Title: Objection Three! What’s the Point?
Again, let me stress how pleased I am with our progress this far in Romans Chapter 9. Today we will come to a conclusion of sorts that we have been building to for the last four weeks. Today’s sermon will not finish out chapter nine (I hope that will come within the next two weeks) but today’s sermon will “finalize” Paul’s argument in a way, showing the REASON that God has prepared both vessels of honor and vessels of wrath out of the same lump of clay that is humanity.
What is the point, what is God’s purpose?
Let me first acknowledge that trying to figure out God’s purpose can be a really slippery slope. Often, the things that occur in our lives that at first seem bad, or pointless, often carry deep meaning for us later in life.

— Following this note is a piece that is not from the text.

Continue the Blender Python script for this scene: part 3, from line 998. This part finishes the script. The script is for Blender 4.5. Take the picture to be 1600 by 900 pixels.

Today, of course, is Mother’s Day, and I’d like to share something with you from my relationship with my mother, who is with us today. This is an excerpt from a “Spiritual Autobiography” that was one my assignments during my first year at seminary. I recently came across is while trying to clean out my hard drive and I think it is poignant, both in light of mother’s day, and in light of us trying to grasp God’s purposes.
(Read excerpt)
You see, these things could have very easily be seen as negatives in both my mother and my life early on. But they caused, forced if you will, my mother to trust and depend on God, and when the time came, I was “taken back” as much to my surprise as anyone’s and called into the ministry.
Remember what thought we concluded with last week. “I am compelled by the Holy Spirit to trust God the most when I do not understand what He is doing.”
With that in mind, Paul does offer to us an explanation of WHY God has chosen to do what he has with humanity.
(Read vv.22-24)
In other words, what Paul offers is this explanation:
“Perhaps God wants us to understand his power, to understand his wrath, to understand his absolute hatred for sin. And the point of the lives of the vessels of wrath is to allow Him to show his absolute and perfect justice. In fact, he hates their sin, but he endures it, because it allows him to illustrate his perfect justice.
And, on the other hand, you have us, sinners just like the vessels prepared for destruction. But in us, God has laid forth another plan, a plan of mercy, a plan of forgiveness, a plan of glory. He endures our sin as well, but in order to illustrate His perfect mercy, we receive a different fate in the unearned gift of salvation through the blood of Christ Jesus.”
Two thoughts come to mind here.
Last week we talked about “fair.” Is God fair in his decision? You don’t want fair. Trust me. Fair is what the vessels of destruction receive. Fair is getting exactly what you deserve. Hell is fair. You want mercy. You want the gospel message. You want the blood of Jesus.
Now the second thought:
Would we really understand God’s mercy if we did not understand God’s Justice? If everyone was saved, it would be long before we’d forget that God is just, and feel that God is doing for us what He should, what he does for everyone, because, after all, what’s the alternative?
Many of you, who have spent any considerable time here at Heritage know that one of my theological “pet peeves” is replacing a characteristic of something with the whole of who or what that something is.
Nowhere is this more prevalent when someone says, “God wouldn’t destine some to heaven and some to Hell, because God is Love.
Yes, God is the perfect expression of Love. But that is not the entirety of His character. This is a debate that I have gone round and round with some of my closest family members for years. If you read the Bible (and again, let me stress that most people calling themselves Christians do not read the Bible) you will see that Love, perfect Love is part of who God is, but he is also Perfect Justice, Perfect Jealousy, Perfect Wrath, Perfect Righteousness, and so on.
How do we know these things: God tells us this is who he is in the Bible!
Therefore, the issues we’ve been discussing for the last month are not about how you feel about God, they are not about what you’ve been taught up until this point in your walk, they are simply about this: do you believe the Bible is God’s infallible word, and what does it say about salvation?